◆ Problem statement: Give the lines of the material verbatim, from the first line to the line with "random.seed(5)", including both.
------
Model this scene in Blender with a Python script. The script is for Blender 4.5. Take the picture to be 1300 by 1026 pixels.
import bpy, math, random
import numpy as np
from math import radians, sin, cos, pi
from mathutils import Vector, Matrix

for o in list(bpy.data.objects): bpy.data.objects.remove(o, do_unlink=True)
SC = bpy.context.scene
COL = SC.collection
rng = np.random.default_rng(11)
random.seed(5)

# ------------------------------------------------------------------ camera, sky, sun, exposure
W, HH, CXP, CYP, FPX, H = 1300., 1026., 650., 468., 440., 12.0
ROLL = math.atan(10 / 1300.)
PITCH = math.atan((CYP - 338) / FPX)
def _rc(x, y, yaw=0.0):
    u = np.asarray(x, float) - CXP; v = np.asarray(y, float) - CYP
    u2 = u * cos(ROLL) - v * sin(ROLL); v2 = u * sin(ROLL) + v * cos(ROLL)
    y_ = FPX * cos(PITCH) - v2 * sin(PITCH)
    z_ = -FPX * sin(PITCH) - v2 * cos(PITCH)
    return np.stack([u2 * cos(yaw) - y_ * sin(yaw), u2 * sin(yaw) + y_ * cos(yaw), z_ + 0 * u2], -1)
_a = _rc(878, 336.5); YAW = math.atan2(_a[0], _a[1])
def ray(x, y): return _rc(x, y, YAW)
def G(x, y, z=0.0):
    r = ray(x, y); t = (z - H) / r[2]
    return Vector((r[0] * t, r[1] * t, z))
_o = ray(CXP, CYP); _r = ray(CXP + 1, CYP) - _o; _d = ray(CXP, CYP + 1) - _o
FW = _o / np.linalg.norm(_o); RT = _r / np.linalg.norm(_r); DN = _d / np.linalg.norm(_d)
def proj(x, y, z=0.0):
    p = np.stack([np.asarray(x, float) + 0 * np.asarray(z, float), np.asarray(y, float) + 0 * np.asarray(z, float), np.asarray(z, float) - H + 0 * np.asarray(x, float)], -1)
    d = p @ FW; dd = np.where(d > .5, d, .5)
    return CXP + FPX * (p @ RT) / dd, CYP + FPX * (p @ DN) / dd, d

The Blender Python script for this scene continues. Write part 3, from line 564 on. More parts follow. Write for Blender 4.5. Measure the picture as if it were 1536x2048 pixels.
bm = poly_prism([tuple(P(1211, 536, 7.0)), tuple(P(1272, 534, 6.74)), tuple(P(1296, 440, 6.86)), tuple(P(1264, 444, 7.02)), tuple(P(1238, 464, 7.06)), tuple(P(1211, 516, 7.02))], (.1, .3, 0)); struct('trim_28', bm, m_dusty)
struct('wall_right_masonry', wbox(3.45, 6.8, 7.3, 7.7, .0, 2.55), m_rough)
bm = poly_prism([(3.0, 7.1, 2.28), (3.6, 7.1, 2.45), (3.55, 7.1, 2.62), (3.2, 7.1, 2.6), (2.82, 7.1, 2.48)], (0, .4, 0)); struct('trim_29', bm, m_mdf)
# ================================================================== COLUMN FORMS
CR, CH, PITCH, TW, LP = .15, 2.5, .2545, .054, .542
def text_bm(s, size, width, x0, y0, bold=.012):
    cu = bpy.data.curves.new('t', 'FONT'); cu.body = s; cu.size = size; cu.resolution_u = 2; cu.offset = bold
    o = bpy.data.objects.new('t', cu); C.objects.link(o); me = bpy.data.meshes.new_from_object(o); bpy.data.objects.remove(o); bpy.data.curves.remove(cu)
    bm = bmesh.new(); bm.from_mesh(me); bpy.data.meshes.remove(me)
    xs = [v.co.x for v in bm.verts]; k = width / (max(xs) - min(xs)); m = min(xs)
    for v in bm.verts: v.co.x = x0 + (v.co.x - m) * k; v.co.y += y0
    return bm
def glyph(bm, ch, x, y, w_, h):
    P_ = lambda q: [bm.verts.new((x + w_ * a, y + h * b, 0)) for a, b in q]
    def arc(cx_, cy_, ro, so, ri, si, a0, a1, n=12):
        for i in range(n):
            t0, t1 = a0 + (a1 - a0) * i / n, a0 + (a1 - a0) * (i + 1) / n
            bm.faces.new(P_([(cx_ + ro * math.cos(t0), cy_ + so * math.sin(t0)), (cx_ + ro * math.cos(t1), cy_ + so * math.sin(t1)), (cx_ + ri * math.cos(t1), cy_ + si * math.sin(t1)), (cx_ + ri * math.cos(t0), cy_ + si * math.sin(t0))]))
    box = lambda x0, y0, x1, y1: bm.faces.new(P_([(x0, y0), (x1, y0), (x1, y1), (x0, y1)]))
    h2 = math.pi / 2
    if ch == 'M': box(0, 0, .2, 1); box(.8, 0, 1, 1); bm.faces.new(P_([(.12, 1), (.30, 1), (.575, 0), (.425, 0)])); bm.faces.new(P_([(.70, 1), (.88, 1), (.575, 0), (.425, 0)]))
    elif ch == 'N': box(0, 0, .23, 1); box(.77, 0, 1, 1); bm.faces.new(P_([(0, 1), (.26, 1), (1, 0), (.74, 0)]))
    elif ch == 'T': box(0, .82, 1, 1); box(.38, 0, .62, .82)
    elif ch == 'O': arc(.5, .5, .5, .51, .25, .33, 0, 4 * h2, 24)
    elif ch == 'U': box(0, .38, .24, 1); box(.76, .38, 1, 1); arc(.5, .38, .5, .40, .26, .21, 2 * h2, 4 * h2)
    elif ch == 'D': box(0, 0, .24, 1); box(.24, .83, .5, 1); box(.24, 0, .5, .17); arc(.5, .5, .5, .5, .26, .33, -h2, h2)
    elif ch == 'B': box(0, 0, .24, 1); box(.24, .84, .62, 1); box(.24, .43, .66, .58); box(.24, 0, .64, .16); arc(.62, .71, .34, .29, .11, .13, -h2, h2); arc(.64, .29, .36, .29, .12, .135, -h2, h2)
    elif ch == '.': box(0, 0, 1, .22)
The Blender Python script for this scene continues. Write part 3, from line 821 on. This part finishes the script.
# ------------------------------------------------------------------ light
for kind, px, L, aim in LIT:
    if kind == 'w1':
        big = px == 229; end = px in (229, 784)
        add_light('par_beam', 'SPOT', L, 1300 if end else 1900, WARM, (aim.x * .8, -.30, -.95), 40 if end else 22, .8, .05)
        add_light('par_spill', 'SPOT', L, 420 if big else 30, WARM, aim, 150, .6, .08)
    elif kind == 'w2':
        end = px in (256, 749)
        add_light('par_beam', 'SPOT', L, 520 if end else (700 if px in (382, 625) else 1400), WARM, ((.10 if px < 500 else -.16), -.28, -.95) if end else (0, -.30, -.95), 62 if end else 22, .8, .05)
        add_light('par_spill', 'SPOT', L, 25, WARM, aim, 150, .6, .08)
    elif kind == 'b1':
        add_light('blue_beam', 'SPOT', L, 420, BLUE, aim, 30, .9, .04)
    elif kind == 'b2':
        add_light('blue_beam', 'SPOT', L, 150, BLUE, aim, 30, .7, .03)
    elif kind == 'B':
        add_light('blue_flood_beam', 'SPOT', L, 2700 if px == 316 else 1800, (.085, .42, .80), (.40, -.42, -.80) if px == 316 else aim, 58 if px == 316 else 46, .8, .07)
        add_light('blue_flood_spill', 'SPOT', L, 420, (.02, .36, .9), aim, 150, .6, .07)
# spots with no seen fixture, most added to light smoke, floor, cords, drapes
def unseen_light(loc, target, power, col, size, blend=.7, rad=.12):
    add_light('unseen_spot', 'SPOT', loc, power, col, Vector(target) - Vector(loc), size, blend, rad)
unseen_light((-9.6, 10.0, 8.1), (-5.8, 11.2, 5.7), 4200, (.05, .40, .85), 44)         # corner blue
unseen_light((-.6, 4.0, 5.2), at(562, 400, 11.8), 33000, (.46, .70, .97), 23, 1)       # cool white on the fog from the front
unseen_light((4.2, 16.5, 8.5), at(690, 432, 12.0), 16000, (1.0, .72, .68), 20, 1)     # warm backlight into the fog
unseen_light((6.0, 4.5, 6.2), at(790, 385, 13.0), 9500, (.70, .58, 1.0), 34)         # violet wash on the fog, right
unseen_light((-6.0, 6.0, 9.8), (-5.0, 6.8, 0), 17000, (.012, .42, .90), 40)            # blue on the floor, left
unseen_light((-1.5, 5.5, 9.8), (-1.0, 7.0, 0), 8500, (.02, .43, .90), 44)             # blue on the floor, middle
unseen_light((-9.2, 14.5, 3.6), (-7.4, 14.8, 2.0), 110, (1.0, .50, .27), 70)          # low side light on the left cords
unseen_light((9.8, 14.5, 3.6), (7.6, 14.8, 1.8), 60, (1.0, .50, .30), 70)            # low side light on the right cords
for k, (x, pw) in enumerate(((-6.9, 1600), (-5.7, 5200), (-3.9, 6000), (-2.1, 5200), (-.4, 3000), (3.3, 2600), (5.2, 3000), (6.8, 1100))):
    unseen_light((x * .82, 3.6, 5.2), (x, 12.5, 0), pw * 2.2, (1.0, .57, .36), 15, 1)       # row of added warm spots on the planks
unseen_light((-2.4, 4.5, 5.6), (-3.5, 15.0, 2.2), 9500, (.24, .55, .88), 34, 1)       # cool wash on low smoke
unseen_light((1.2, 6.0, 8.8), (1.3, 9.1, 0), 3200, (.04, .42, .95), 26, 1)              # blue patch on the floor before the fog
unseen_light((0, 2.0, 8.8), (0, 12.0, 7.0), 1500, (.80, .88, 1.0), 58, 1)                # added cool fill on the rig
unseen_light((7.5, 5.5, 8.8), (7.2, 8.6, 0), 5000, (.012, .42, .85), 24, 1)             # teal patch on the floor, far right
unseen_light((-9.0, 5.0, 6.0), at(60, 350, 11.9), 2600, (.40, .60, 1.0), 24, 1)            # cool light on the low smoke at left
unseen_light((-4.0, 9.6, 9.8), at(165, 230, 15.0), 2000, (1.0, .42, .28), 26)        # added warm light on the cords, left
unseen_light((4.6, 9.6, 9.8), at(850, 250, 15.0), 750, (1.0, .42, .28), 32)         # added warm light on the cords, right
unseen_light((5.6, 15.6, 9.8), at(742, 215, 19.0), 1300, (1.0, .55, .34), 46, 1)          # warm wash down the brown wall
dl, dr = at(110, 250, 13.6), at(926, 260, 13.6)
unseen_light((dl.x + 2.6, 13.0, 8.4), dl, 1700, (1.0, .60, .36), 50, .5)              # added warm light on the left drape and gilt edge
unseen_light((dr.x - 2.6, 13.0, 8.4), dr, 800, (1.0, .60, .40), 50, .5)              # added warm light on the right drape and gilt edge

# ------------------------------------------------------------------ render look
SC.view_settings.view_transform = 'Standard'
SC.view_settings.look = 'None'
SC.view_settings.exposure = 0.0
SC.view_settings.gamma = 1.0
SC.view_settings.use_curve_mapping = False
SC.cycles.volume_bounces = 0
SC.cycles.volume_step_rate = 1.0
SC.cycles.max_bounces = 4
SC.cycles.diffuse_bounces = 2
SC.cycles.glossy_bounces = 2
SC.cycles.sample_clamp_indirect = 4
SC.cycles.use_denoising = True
------
◆ Task output:
Model this scene in Blender with a Python script. The script is for Blender 4.5. Take the picture to be 1300 by 1026 pixels.
import bpy, math, random
import numpy as np
from math import radians, sin, cos, pi
from mathutils import Vector, Matrix

for o in list(bpy.data.objects): bpy.data.objects.remove(o, do_unlink=True)
SC = bpy.context.scene
COL = SC.collection
rng = np.random.default_rng(11)
random.seed(5)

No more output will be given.